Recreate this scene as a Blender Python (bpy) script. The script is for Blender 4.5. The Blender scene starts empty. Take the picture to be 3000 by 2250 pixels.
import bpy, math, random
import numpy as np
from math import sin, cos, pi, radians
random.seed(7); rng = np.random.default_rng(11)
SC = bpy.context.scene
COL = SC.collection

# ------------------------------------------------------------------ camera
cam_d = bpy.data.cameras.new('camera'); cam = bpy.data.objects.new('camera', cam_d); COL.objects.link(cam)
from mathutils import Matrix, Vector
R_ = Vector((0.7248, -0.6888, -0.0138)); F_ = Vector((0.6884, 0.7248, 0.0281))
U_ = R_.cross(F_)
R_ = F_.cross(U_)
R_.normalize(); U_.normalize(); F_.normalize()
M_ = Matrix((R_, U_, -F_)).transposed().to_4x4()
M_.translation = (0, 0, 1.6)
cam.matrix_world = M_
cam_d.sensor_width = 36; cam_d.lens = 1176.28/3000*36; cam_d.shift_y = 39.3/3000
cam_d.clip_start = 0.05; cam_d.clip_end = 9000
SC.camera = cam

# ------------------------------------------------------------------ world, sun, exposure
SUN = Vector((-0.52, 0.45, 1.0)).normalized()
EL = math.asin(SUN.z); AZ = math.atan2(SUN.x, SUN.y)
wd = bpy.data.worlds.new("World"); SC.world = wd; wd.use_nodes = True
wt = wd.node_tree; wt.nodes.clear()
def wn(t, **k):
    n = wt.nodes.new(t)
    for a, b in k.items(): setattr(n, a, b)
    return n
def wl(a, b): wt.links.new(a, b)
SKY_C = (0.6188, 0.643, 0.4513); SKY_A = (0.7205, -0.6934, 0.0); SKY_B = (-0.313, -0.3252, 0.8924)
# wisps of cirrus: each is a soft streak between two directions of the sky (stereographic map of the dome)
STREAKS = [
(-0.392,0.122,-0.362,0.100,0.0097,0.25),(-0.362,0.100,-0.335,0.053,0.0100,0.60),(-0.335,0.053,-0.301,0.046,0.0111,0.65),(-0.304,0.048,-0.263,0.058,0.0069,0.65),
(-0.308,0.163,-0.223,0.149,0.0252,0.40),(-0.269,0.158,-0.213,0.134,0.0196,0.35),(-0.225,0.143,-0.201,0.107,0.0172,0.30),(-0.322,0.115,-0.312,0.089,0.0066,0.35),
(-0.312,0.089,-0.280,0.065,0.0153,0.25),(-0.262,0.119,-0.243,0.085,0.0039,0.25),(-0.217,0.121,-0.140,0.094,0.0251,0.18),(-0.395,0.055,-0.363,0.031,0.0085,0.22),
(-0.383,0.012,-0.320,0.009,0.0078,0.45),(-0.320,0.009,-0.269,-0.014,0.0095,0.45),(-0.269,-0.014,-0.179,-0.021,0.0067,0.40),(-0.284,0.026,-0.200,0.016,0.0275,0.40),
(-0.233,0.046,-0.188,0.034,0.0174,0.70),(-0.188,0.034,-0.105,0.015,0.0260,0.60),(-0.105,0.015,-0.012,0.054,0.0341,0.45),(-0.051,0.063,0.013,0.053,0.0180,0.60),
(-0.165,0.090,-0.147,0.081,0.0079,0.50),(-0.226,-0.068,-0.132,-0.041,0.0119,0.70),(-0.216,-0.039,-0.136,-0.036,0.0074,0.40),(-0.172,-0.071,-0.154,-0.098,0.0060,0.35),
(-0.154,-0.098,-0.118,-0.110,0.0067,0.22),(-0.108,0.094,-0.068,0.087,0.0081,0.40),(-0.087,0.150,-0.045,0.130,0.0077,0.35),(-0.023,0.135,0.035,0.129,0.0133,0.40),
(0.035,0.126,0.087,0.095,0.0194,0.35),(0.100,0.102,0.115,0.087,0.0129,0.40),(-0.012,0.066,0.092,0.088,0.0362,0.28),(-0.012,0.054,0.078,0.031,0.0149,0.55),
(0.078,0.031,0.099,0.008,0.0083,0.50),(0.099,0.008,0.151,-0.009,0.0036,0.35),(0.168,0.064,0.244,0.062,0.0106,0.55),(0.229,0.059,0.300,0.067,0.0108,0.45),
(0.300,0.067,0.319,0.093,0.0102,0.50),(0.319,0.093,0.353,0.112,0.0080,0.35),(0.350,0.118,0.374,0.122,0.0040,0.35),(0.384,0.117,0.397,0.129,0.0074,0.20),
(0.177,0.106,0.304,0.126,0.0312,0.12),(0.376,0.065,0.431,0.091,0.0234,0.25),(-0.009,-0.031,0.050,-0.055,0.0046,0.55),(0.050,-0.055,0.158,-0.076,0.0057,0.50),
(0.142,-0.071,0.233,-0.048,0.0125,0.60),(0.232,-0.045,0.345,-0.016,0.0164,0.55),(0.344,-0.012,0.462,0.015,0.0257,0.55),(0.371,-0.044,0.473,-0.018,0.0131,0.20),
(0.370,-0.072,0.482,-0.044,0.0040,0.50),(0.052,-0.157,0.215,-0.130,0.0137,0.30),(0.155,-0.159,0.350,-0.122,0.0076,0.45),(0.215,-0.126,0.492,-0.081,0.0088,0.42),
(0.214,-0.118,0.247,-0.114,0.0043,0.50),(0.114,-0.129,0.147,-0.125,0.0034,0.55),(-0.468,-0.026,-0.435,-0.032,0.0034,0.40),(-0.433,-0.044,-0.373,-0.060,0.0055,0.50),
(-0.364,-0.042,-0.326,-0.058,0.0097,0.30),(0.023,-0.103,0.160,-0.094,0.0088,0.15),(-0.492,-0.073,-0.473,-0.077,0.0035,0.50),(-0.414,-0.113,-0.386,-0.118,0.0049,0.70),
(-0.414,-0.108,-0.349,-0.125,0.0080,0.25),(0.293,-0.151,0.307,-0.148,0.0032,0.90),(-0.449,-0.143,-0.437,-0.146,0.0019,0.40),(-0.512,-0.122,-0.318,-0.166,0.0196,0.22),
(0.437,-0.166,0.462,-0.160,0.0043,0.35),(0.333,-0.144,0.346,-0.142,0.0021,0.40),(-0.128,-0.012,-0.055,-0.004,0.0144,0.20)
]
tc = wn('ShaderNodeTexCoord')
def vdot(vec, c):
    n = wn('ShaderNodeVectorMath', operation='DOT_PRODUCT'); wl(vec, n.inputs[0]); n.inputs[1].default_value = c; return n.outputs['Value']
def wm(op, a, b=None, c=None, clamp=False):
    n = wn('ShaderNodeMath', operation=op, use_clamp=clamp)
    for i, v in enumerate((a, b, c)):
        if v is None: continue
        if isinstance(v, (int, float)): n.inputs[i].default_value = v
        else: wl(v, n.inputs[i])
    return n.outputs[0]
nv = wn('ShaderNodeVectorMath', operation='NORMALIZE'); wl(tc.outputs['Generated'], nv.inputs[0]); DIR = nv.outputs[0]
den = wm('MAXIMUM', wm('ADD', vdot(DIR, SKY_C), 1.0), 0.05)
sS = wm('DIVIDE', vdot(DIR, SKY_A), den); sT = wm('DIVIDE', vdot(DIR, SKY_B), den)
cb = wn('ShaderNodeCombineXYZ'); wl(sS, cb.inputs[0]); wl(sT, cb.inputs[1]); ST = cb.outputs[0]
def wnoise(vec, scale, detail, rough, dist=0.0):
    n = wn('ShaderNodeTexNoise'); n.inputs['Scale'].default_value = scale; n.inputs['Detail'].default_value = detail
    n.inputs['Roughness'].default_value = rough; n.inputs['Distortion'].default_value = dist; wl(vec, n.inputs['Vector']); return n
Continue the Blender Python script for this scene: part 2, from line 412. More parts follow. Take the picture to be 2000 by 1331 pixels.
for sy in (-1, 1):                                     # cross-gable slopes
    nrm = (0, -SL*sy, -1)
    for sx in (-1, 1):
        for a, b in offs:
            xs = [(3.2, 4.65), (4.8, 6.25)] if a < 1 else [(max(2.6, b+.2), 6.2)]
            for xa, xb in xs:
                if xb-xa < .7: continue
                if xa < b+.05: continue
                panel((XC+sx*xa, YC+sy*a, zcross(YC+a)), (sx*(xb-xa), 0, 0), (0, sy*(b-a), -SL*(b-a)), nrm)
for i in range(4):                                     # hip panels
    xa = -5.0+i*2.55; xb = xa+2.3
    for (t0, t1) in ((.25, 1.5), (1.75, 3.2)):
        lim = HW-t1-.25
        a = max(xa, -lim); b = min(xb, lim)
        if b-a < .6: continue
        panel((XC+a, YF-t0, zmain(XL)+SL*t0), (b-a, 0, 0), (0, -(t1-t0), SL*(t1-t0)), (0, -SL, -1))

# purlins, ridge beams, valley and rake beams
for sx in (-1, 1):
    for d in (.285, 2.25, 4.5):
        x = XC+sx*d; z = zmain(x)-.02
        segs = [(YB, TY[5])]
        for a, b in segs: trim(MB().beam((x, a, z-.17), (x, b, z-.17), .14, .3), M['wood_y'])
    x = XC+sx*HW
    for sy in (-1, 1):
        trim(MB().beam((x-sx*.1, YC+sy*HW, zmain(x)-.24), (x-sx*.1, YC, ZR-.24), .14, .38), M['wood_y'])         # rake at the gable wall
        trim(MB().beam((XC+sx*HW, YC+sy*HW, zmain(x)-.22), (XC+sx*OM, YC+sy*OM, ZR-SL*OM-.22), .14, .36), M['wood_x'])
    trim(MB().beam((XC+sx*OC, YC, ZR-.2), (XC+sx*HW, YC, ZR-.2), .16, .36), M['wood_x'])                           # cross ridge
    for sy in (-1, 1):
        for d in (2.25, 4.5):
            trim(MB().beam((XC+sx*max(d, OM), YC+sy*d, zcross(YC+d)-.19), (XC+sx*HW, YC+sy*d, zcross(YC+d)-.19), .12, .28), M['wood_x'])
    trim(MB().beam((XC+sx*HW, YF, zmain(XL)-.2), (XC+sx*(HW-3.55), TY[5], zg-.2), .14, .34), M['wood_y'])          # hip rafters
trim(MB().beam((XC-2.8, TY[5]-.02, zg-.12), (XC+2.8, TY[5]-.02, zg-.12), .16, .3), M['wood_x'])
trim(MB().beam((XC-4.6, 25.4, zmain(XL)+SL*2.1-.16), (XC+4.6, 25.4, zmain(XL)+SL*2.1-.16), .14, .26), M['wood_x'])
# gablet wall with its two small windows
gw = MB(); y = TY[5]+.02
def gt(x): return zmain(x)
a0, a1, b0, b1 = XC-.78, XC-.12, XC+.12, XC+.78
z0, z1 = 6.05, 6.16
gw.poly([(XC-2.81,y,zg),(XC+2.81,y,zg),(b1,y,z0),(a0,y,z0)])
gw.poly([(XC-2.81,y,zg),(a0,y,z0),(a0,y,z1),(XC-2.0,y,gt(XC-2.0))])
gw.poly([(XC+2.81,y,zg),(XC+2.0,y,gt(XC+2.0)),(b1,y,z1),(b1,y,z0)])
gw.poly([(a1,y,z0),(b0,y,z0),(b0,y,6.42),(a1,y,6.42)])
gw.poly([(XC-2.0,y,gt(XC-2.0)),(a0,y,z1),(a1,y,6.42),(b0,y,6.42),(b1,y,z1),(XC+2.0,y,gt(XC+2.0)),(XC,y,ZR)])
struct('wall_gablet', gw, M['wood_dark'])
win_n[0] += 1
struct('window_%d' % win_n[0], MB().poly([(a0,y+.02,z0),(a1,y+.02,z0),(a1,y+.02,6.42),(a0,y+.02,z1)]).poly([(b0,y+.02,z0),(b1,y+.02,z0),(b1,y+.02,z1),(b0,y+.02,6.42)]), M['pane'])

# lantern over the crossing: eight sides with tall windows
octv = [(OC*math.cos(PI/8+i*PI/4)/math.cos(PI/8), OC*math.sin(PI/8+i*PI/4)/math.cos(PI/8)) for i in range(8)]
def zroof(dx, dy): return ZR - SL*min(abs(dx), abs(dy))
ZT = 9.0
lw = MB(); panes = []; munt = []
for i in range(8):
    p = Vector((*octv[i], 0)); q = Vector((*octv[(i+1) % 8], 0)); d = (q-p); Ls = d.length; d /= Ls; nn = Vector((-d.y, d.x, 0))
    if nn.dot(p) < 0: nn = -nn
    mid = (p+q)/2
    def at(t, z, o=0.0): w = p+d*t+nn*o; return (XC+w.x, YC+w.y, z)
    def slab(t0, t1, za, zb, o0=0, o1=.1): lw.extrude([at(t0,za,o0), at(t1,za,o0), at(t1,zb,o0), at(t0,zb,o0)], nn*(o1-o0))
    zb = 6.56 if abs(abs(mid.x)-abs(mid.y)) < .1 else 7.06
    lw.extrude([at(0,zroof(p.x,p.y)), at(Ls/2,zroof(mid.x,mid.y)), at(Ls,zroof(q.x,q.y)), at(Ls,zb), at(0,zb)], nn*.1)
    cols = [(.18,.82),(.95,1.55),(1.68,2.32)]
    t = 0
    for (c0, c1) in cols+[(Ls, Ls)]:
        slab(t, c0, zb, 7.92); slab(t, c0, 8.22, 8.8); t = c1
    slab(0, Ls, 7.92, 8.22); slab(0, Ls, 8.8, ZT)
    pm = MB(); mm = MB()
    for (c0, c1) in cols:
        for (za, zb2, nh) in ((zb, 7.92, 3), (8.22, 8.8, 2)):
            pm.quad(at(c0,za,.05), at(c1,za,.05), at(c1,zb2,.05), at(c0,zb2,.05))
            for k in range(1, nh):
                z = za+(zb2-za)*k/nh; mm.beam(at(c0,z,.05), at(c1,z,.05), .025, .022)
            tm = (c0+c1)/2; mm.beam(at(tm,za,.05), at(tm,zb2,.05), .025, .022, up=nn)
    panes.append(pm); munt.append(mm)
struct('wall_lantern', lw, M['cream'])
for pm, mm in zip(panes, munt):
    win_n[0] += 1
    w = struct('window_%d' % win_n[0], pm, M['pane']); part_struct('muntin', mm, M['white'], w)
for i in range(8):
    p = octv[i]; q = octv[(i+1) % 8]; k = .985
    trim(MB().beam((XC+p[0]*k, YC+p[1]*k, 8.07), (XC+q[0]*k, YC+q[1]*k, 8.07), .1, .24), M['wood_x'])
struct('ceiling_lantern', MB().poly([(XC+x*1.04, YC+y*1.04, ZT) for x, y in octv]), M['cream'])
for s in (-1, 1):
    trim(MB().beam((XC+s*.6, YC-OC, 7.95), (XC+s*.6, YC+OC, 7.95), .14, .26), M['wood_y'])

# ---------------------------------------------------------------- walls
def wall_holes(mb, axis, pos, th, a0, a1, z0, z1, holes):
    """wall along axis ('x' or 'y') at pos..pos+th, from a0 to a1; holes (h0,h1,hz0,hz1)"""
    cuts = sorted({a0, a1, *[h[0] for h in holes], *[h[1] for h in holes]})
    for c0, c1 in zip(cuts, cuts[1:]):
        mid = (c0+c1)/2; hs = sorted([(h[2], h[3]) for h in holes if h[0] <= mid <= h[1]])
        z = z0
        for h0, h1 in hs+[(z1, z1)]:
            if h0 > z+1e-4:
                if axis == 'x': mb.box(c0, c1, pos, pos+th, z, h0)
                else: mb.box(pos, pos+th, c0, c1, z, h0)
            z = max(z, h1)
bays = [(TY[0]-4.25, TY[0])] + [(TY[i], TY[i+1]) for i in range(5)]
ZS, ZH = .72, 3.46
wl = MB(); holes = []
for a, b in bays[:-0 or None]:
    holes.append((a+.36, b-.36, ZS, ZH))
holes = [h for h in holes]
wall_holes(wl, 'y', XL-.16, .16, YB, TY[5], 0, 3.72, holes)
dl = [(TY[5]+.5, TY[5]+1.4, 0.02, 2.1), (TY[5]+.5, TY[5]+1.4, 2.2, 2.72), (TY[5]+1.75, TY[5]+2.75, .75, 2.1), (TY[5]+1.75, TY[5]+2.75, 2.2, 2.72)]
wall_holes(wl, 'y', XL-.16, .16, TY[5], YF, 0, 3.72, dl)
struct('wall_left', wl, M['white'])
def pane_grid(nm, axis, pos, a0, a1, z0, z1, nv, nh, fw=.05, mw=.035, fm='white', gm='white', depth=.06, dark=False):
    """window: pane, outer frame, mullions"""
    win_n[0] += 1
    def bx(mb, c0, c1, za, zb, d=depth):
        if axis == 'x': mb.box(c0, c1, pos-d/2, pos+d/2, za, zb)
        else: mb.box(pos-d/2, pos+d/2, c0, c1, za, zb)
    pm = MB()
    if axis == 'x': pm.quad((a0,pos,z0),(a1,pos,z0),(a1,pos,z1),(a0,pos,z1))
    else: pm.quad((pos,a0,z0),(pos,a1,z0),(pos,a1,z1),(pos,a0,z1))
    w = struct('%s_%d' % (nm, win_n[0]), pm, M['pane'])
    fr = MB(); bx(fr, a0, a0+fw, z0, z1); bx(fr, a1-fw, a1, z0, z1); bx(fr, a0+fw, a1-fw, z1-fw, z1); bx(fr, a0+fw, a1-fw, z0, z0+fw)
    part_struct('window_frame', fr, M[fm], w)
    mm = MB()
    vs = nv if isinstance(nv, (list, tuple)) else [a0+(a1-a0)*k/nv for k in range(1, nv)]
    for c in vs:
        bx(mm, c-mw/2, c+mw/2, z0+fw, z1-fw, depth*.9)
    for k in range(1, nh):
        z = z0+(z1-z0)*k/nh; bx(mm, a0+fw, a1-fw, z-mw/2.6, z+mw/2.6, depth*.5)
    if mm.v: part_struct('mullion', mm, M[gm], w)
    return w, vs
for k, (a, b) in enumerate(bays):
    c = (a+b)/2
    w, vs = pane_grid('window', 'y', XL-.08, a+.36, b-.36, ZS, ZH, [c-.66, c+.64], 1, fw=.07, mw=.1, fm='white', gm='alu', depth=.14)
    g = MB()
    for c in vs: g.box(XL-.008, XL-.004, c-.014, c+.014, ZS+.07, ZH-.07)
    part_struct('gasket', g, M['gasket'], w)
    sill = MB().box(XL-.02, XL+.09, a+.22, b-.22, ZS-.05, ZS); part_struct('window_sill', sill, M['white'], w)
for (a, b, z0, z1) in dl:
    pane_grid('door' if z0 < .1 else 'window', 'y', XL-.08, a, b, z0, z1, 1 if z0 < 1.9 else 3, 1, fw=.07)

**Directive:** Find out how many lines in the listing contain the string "this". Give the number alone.

**Task solution:** 2